Posted by Andrew Abu Realtors on 10/6/2014

Paying off your mortgage early and having no bills sounds like a no brainer. The answer however is not so simple. The answer really is; it depends. First you need to ask yourself a few questions. 1. Have you capitalized your employer’s match to your retirement savings? If the answer is no and you are not contributing the maximum than you are throwing away free money. You may want to consider putting your money here before paying down your mortgage. 2. Do you have other debt other than your mortgage? Pay off high interest credit card debit first. It makes no sense to pay off a lower interest loan and carry high interest debt. 3. Do you have an emergency fund? Experts suggest at least a three month supply of living expenses. Some even go as much as twenty four months of living expenses after the turn in the economy and job market. It makes more sense to have money set aside for a sudden loss of income before you pay off your mortgage. 4. Do you owe more than your house is worth? If you are upside down you are more susceptible to foreclosure. Ask yourself how much how much you enjoy living there. Would you be willing to buy it again for more than it is worth now? 5. Do you have life, health and disability insurance?
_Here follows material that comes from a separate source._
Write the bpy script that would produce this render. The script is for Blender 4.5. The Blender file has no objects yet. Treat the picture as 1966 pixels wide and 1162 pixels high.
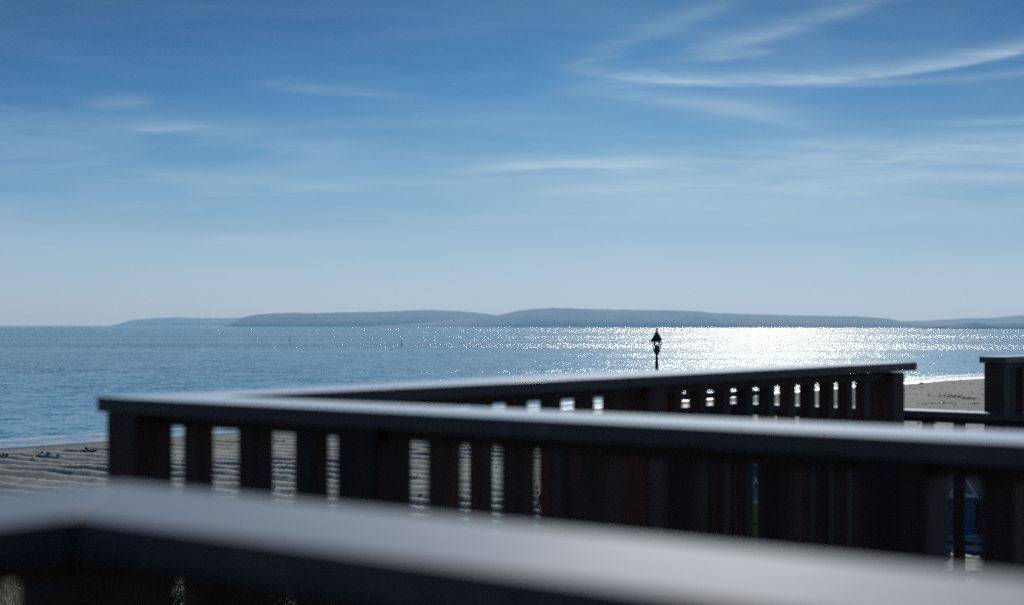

If you are the main source of income in your household what would happen if you were no longer able to make the payments? Putting safety nets in place first is a wise idea. 6. Do you believe you can get better return investing elsewhere? Paying off your mortgage is an investment decision. Ask how does paying off my mortgage stack up with other investment options? 7. Are you thinking of retiring and want to live with the worry of a payment? The thought of living on a fixed income can be scary. Paying off your mortgage may give you peace of mind. There is no right or wrong answer to this question. It really comes down to what is most important to you. Sometimes, the answer is not based just on dollars and sense and more on what works for you, your life, your family situation and just plain old personal preference.